Berdasarkan putusan MK No. 36/PUU-XVI/2018, MK memberikan kesempatan bagi partai politik peserta pemilihan umum yang tidak ikut dalam pembahasan UU Pemilu di DPR dan juga sesuai dengan ketentuan Pasal 6A ayat (2) UUDN RI 1945. Partai Perindo juga telah memenuhi syarat sebagai partai politik peserta pemilu 2019 sesuai Ketetapan KPU No. 58/PL.01.1-Kpt/03/KPU/II/2018 sehingga memiliki kedudukan hukum yang kuat.
Harus dibedakan antara persyaratan calon Presiden dan calon Wakil Presiden (Pasal 169) dan tata cara penentuan pasangan calon (Pasal 222) yang diatur dalam ketentuan berbeda dalam UU Pemilu.
Masa Jabatan Wapres
Salah satu tema besar yang diperbincangkan negara-negara yang menganut klaim demokrasi dan negara hukum yakni masa jabatan pimpinan nasional baik yang menganut sistem pemerintahan parlementer maupun presidensial termasuk pada negara berbentuk monarki bahkan negara sosialis-komunis pun memberikan batasan masa jabatan Presiden.
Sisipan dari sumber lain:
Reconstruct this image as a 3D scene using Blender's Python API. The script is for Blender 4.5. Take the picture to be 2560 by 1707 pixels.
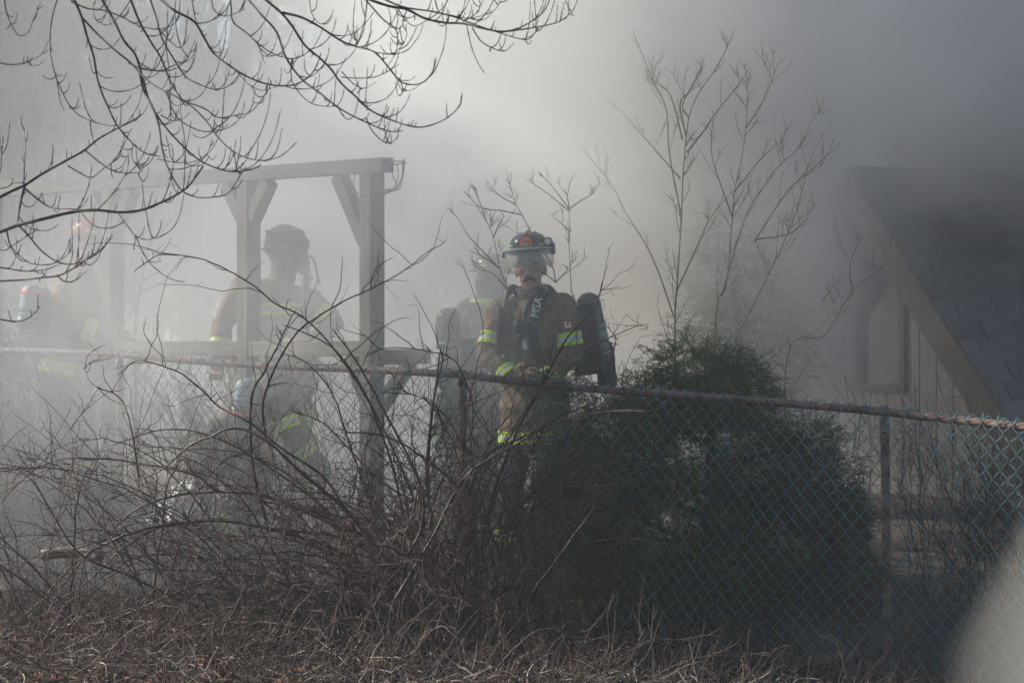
import bpy, bmesh, math, random
import numpy as np
from mathutils import Vector, Matrix

for o in list(bpy.data.objects):
    bpy.data.objects.remove(o, do_unlink=True)
SC = bpy.context.scene
COL = SC.collection
R = math.radians

# ------------------------------------------------------------------ camera
FPX = 8753.0                     # focal length in photograph pixels (2560 wide)
EYE = 1.7
cam_d = bpy.data.cameras.new('camera')
cam = bpy.data.objects.new('camera', cam_d)
COL.objects.link(cam)
cam.location = (0, 0, EYE)
cam.rotation_euler = (R(90), 0, 0)
cam_d.sensor_width = 36.0
cam_d.lens = FPX * 36.0 / 2560.0
cam_d.clip_start = 0.05
cam_d.clip_end = 2000
cam_d.dof.use_dof = True
cam_d.dof.focus_distance = 19.8
cam_d.dof.aperture_fstop = 7.0
SC.camera = cam

# ------------------------------------------------------------------ sky, sun, exposure
TOSUN = Vector((-0.83, 0.24, 0.50)).normalized()
SUN_EL = math.asin(TOSUN.z)
SUN_ROT = math.atan2(TOSUN.x, TOSUN.y)
wd = bpy.data.worlds.new('World')
SC.world = wd
wd.use_nodes = True
nt = wd.node_tree
bg = nt.nodes['Background']
sky_n = nt.nodes.new('ShaderNodeTexSky')
sky_n.sky_type = 'NISHITA'
sky_n.sun_disc = False
sky_n.sun_elevation = SUN_EL
sky_n.sun_rotation = SUN_ROT
sky_n.air_density = 1.0
sky_n.dust_density = 0.1
sky_n.ozone_density = 3.0
nt.links.new(sky_n.outputs[0], bg.inputs[0])
bg.inputs[1].default_value = 0.06
sun_d = bpy.data.lights.new('sun', 'SUN')
sun_d.energy = 5.0
sun_d.angle = R(0.5)
sun_d.color = (1.0, 0.955, 0.885)
sun = bpy.data.objects.new('sun', sun_d)
COL.objects.link(sun)
sun.rotation_euler = TOSUN.to_track_quat('Z', 'Y').to_euler()
sun.location = (-20, -5, 15)
SC.view_settings.view_transform = 'Standard'
SC.view_settings.look = 'None'
SC.view_settings.gamma = 1.0
SC.view_settings.use_curve_mapping = False
SC.view_settings.exposure = 1.02
SC.render.engine = 'CYCLES'
SC.cycles.use_denoising = True
SC.cycles.use_adaptive_sampling = True
SC.cycles.adaptive_threshold = 0.03
SC.cycles.adaptive_min_samples = 20
SC.cycles.max_bounces = 8
SC.cycles.diffuse_bounces = 2
SC.cycles.glossy_bounces = 2
SC.cycles.transmission_bounces = 4
SC.cycles.transparent_max_bounces = 8
SC.cycles.volume_bounces = 1
SC.cycles.volume_step_rate = 2.5
SC.cycles.volume_max_steps = 256

# ------------------------------------------------------------------ helpers
rng = np.random.default_rng(11)
random.seed(11)
DS = 2560.0 / 2352.0

def S(px, py, Y):
    """photograph pixel (2560 wide) at depth Y -> world point"""
    return Vector(((px - 1280.0) / FPX * Y, Y, EYE - (py - 853.5) / FPX * Y))

def D(xd, yd, Y):
    return S(xd * DS, yd * DS, Y)

def C1(x, y):      # crop coordinates -> photograph pixels
    return (x / 1.836, y / 1.836)
def C2(x, y):
    return (854 + x / 1.836, y / 1.836)
def C4(x, y):
    return (x / 1.836, 853 + y / 1.836)
def C5(x, y):
    return (854 + x / 1.836, 853 + y / 1.836)

def mesh_from(name, v, f):
    """v (N,3) array; f (F,k) array"""
    v = np.asarray(v, dtype=np.float32); f = np.asarray(f, dtype=np.int32)
    me = bpy.data.meshes.new(name)
    me.vertices.add(len(v)); me.vertices.foreach_set('co', v.ravel())
    k = f.shape[1]
    me.loops.add(f.size); me.loops.foreach_set('vertex_index', f.ravel())
    me.polygons.add(len(f))
    me.polygons.foreach_set('loop_start', np.arange(0, f.size, k, dtype=np.int32))
    me.update(calc_edges=True)
    return me

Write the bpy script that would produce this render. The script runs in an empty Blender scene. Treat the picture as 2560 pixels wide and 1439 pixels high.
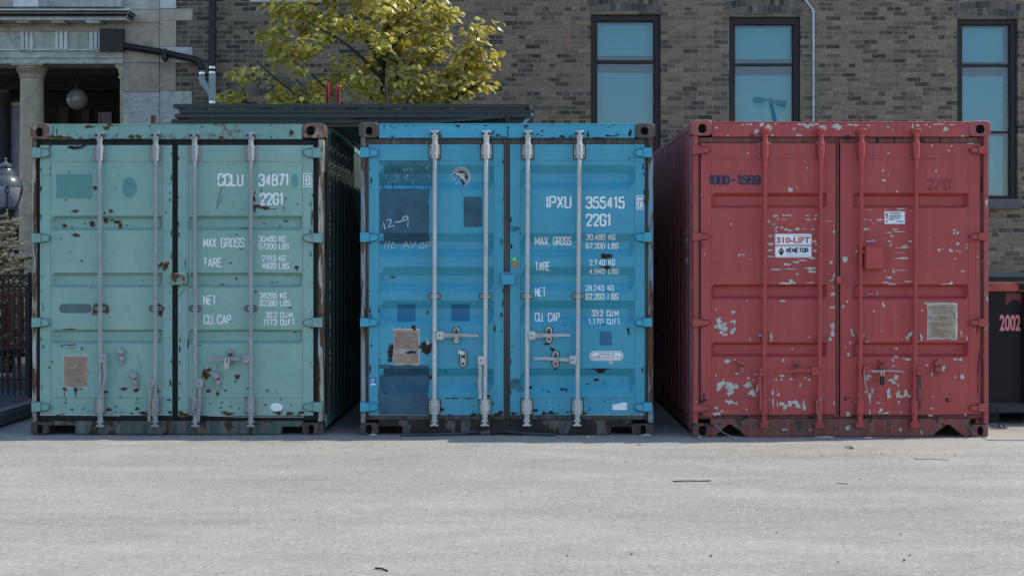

Masa jabatan Wakil Presiden (Wapres) selalu bergandengan dan tidak dapat dipisahkan dengan masa jabatan Presiden yakni selama lima tahun dan dibatasi hanya dua periode masa jabatan sebagaimana ketentuan Pasal 7 UUDN RI 1945.
Partai Perindo telah memutuskan dan mengusulkan pasangan calon Presiden dan Wakil Presiden yakni Ir. H. Joko Widodo dan Drs. H. M. Jusuf Kalla pada pemilu 2019 dengan pelbagai pertimbangan objektif dan strategis termasuk penilaian atas keberhasilan program nasional keduanya dengan jargon Nawacita.
Sayangnya, keinginan Partai Perindo terhalang dengan ketentuan penjelasan Pasal 169 huruf n dengan adanya tambahan frasa “maupun tidak berturut-turut” sehingga pemohon merasa dirugikan hak konstitusionalnya karena mempersempit atau menambahkan norma baru dalam batang tubuh UU Pemilu.
Pasal 169 UU Pemilu mengatur persyaratan calon Presiden dan Wakil Presiden dan yang dimaksud Presiden dan Wakil Presiden merujuk pada ketentuan UUDN RI 1945 (Pasal 1 ayat 3 UU Pemilu). Maka seharusnya syarat calon Presiden dan Wakil Presiden disesuaikan dengan Pasal 6 ayat (1) UUDN RI 1945 dan tidak dicampur adukkan dengan pembatasan masa jabatan sebagaimana dimaksud dalam Pasal 7 UUDN RI 1945.